There may be those who have reached such anguish, who feel that “life just can’t go on,” who believe that the only answer is to amputate parts of our homeland, believing that “losing a leg is bad, but preferable to lose a leg than to lose a life.” These people believe that by relinquishing parts of Eretz Yisrael to our enemies, we will satisfy their appetite and they will let us be, in quiet, comfort and peace.

How wrong they are! If we chop up Eretz Yisrael we are chopping up our roots. We all know what happens if you chop off the roots of a tree – the tree inevitably withers and dies. Our roots, which have proved to be a lifeline for our people since the days of Abraham, providing sustenance to generation after generation, lie deep in our land. Both in our physical land and in our spiritual land. As Rabbi Avraham Yitzhak HaCohen Kook, the first Chief Rabbi of Israel, wrote almost one hundred years ago, Eretz Yisrael is not something superficial, rather it is an intrinsic element in our being as a people, as a nation. Eretz Yisrael is a gift from heaven and we must do our utmost to protect it, at all costs.

So today’s festivity of Tu b’Shvat, despite the weather and despite the national mood, was just what the doctor ordered. Watching our children planting trees in Hebron, adding roots to roots, watching the twigs become branches, watching the branches become a real part of the tree, watching the tree climb higher and higher, while the roots burrow deeper and deeper, knowing that come what may, no one will be able to uproot our tree, the tree of the Jewish people in the land of Israel.
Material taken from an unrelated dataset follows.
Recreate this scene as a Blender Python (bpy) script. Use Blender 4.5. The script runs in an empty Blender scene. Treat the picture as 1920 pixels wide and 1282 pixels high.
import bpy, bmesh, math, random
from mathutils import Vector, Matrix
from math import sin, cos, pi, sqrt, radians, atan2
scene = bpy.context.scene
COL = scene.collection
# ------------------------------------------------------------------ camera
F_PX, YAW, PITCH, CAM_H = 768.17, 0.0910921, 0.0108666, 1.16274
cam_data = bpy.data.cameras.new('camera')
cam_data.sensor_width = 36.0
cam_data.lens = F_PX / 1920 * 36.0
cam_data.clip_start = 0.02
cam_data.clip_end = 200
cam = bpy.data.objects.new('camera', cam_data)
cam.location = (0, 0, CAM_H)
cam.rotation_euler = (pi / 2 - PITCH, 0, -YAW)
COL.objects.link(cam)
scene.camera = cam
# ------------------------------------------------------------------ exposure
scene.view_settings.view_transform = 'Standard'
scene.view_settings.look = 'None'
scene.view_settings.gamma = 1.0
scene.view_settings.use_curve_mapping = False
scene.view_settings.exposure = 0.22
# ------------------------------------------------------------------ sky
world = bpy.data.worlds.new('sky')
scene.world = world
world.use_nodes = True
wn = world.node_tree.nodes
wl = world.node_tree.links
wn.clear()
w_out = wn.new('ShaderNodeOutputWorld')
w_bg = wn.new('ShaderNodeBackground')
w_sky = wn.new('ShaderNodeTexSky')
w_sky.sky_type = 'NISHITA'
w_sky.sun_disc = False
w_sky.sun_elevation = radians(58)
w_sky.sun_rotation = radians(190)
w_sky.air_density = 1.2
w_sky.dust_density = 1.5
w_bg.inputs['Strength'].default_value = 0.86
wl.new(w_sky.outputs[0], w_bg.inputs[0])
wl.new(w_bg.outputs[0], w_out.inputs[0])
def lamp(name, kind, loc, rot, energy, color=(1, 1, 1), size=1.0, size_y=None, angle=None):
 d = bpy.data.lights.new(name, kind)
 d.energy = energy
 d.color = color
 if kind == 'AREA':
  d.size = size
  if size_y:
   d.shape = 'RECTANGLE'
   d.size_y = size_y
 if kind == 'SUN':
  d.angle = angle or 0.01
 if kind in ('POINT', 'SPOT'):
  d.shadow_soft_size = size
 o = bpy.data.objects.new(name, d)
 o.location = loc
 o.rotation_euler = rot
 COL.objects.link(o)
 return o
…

The Jewish new year for trees is celebrated now, because we are standing at the gates of spring. True, the weather is still cold and rain is still falling, but when you look ahead, you can see, not too far in the future, the blossoms budding and the flowers growing. That is the secret of Tu b’Shvat and the secret of the Jewish people – always looking ahead, looking forward, knowing that even in the stormiest of weather, the sun is just behind the clouds.